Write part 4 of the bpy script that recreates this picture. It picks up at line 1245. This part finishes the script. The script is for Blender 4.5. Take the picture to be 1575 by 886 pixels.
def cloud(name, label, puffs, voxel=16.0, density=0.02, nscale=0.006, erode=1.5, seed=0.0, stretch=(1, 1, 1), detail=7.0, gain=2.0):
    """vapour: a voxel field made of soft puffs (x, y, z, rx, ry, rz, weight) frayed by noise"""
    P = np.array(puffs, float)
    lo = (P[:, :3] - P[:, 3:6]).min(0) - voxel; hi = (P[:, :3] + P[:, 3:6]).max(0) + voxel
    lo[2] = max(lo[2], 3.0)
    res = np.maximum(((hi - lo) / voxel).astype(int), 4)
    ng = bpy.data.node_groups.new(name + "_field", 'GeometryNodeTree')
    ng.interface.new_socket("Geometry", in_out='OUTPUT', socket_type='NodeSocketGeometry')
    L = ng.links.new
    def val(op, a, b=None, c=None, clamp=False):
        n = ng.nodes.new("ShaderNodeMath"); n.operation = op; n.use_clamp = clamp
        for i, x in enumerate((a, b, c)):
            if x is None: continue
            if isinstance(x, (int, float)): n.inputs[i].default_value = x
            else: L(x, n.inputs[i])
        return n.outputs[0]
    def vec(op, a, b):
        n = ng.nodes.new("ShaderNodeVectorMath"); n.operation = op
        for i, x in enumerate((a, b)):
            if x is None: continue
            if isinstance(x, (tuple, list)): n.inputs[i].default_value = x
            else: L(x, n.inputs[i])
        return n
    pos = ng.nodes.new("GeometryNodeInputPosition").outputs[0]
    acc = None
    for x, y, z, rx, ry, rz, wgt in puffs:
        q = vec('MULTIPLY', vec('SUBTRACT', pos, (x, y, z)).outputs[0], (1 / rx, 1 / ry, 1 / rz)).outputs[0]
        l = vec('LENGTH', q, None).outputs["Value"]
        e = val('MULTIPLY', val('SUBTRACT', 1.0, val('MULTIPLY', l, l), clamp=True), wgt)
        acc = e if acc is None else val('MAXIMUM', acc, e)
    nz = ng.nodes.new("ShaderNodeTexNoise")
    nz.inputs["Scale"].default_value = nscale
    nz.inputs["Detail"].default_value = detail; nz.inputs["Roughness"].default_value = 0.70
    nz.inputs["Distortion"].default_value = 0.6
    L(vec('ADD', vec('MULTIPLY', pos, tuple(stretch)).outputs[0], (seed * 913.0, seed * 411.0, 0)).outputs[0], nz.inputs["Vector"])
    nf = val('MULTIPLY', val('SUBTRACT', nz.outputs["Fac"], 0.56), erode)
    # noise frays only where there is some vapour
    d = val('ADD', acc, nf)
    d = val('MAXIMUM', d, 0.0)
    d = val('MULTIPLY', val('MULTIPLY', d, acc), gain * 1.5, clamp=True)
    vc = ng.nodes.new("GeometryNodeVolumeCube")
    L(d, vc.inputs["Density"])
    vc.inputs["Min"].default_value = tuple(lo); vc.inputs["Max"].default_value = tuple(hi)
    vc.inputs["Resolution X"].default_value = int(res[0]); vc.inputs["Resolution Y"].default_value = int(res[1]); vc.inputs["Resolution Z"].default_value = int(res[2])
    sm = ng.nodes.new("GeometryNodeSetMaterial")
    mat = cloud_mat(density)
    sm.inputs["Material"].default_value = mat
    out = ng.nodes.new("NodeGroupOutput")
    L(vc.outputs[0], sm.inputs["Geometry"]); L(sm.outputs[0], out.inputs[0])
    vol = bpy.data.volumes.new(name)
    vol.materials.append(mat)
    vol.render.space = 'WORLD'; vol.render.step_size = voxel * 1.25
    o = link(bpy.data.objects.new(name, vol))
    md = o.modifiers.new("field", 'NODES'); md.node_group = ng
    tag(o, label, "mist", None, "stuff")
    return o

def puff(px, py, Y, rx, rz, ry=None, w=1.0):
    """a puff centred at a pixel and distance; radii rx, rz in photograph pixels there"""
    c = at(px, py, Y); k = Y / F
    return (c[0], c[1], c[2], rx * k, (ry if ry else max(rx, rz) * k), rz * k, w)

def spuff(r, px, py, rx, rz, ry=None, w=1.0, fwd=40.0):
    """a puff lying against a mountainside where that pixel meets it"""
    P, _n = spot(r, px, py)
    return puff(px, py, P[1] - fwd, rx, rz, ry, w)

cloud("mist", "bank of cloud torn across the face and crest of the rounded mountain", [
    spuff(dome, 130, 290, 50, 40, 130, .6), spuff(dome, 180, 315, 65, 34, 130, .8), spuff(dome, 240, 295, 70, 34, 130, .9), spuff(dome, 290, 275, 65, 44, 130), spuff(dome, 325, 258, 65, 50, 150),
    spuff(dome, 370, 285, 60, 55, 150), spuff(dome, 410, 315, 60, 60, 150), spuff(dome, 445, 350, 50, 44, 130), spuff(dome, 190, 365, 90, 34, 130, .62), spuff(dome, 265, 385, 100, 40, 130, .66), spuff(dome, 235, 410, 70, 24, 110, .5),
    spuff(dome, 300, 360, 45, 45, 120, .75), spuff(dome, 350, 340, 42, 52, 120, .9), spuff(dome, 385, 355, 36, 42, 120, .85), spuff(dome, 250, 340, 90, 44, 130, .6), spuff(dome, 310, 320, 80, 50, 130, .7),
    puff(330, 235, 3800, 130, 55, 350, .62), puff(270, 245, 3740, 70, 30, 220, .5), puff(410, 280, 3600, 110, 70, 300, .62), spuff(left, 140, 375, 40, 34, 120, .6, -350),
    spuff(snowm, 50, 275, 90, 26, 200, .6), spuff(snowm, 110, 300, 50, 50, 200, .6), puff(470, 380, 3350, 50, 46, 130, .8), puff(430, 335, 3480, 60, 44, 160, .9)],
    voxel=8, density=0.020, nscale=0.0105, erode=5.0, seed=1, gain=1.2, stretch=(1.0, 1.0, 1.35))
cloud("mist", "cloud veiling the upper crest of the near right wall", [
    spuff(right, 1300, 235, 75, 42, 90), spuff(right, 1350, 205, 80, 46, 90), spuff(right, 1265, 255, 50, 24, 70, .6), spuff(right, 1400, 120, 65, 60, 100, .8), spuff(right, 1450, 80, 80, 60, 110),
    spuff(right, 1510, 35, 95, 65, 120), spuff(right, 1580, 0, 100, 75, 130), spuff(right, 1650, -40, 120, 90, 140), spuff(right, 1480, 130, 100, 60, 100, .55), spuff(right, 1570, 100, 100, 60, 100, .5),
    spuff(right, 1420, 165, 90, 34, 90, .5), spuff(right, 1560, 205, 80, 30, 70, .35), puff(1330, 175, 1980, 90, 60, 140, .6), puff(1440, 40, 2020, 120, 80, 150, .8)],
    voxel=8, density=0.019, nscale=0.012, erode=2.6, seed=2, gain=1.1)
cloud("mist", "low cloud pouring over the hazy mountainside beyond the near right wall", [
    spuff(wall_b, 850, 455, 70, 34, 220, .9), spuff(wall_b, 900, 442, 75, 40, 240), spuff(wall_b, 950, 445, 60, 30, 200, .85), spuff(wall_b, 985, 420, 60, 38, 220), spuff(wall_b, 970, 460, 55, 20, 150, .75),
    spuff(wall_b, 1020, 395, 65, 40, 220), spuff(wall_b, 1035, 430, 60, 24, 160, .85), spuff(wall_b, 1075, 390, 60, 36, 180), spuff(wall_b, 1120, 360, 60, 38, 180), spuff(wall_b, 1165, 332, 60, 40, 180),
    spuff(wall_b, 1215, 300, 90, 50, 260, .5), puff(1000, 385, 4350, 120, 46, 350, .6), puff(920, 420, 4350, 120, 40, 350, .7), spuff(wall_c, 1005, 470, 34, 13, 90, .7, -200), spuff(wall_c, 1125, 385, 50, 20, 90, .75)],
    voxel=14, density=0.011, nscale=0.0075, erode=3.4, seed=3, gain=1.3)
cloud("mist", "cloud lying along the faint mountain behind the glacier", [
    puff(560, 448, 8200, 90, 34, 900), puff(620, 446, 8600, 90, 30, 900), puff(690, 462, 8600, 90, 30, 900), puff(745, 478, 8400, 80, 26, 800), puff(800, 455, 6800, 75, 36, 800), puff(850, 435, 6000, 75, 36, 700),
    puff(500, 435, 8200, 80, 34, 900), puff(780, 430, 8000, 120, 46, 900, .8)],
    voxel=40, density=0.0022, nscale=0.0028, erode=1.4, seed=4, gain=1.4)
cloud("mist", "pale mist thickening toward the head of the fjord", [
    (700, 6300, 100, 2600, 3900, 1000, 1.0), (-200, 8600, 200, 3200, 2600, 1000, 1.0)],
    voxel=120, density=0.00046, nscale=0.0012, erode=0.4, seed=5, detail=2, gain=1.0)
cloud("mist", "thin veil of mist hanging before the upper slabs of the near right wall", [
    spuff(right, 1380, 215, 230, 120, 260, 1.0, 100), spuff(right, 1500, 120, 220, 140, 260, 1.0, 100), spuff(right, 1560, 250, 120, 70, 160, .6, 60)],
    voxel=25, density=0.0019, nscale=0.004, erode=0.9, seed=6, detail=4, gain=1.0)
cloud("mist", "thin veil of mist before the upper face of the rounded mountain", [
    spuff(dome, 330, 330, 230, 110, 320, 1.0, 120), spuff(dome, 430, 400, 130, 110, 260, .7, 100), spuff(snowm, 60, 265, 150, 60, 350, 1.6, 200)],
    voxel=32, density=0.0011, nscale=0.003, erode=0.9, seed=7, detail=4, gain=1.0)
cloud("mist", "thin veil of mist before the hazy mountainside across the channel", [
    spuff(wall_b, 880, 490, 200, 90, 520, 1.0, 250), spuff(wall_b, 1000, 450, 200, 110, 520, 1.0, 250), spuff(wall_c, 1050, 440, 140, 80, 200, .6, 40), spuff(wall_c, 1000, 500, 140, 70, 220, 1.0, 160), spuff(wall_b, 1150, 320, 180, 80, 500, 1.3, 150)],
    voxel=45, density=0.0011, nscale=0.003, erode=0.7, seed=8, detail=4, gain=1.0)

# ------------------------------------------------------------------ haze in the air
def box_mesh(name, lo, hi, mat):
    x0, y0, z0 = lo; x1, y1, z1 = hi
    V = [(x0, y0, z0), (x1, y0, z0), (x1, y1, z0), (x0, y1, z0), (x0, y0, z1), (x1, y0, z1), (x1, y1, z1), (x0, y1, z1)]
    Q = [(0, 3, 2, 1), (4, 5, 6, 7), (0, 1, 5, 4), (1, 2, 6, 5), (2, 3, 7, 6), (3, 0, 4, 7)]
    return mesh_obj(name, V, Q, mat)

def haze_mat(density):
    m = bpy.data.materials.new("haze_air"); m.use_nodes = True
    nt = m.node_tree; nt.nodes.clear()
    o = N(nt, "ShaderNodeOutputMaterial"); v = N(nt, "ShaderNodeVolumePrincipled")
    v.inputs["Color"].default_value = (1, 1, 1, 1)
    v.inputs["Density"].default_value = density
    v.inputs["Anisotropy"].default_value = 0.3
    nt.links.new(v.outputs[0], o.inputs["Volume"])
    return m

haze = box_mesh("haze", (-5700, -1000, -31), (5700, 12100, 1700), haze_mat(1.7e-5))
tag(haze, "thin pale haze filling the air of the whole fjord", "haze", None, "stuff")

**WHAT THIS TASK INVOLVES**
Look through the data and gather every line with the string "that" in it.

**EXERCISE RESPONSE**
Write part 4 of the bpy script that recreates this picture. It picks up at line 1245. This part finishes the script. The script is for Blender 4.5. Take the picture to be 1575 by 886 pixels.
    """a puff lying against a mountainside where that pixel meets it"""